> _REQUIRED WORK_
Copy out the complete listing, word for word.

::: AVAILABLE DATA :::

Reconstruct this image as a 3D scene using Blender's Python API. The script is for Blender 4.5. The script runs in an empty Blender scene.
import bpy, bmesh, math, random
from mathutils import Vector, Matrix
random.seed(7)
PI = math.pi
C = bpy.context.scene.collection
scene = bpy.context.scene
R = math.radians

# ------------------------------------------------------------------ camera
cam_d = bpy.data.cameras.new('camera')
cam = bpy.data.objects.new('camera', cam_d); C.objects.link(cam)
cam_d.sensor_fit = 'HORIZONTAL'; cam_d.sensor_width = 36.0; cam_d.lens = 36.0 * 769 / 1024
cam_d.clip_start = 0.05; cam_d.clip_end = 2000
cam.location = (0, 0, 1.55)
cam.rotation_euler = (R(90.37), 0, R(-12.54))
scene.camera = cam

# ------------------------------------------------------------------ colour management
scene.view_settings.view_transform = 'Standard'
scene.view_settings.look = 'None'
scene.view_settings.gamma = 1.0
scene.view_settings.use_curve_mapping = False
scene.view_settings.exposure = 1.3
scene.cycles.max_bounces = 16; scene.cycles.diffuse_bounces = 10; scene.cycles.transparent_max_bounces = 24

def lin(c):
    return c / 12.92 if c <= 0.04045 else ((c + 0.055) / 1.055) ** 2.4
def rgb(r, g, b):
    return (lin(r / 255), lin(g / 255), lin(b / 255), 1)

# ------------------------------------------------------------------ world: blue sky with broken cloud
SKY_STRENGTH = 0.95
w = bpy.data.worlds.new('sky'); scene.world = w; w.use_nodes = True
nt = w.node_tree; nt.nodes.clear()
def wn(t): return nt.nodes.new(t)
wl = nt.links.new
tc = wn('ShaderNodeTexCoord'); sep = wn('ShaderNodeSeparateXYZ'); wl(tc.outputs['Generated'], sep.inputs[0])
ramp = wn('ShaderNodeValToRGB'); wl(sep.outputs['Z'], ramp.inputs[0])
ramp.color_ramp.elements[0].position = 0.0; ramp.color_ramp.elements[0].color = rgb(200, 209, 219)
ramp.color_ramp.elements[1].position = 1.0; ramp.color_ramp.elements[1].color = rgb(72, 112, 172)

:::

> _TASK RESULT_
Reconstruct this image as a 3D scene using Blender's Python API. The script is for Blender 4.5. The script runs in an empty Blender scene.
import bpy, bmesh, math, random
from mathutils import Vector, Matrix
random.seed(7)
PI = math.pi
C = bpy.context.scene.collection
scene = bpy.context.scene
R = math.radians

# ------------------------------------------------------------------ camera
cam_d = bpy.data.cameras.new('camera')
cam = bpy.data.objects.new('camera', cam_d); C.objects.link(cam)
cam_d.sensor_fit = 'HORIZONTAL'; cam_d.sensor_width = 36.0; cam_d.lens = 36.0 * 769 / 1024
cam_d.clip_start = 0.05; cam_d.clip_end = 2000
cam.location = (0, 0, 1.55)
cam.rotation_euler = (R(90.37), 0, R(-12.54))
scene.camera = cam

# ------------------------------------------------------------------ colour management
scene.view_settings.view_transform = 'Standard'
scene.view_settings.look = 'None'
scene.view_settings.gamma = 1.0
scene.view_settings.use_curve_mapping = False
scene.view_settings.exposure = 1.3
scene.cycles.max_bounces = 16; scene.cycles.diffuse_bounces = 10; scene.cycles.transparent_max_bounces = 24

def lin(c):
    return c / 12.92 if c <= 0.04045 else ((c + 0.055) / 1.055) ** 2.4
def rgb(r, g, b):
    return (lin(r / 255), lin(g / 255), lin(b / 255), 1)

# ------------------------------------------------------------------ world: blue sky with broken cloud
SKY_STRENGTH = 0.95
w = bpy.data.worlds.new('sky'); scene.world = w; w.use_nodes = True
nt = w.node_tree; nt.nodes.clear()
def wn(t): return nt.nodes.new(t)
wl = nt.links.new
tc = wn('ShaderNodeTexCoord'); sep = wn('ShaderNodeSeparateXYZ'); wl(tc.outputs['Generated'], sep.inputs[0])
ramp = wn('ShaderNodeValToRGB'); wl(sep.outputs['Z'], ramp.inputs[0])
ramp.color_ramp.elements[0].position = 0.0; ramp.color_ramp.elements[0].color = rgb(200, 209, 219)
ramp.color_ramp.elements[1].position = 1.0; ramp.color_ramp.elements[1].color = rgb(72, 112, 172)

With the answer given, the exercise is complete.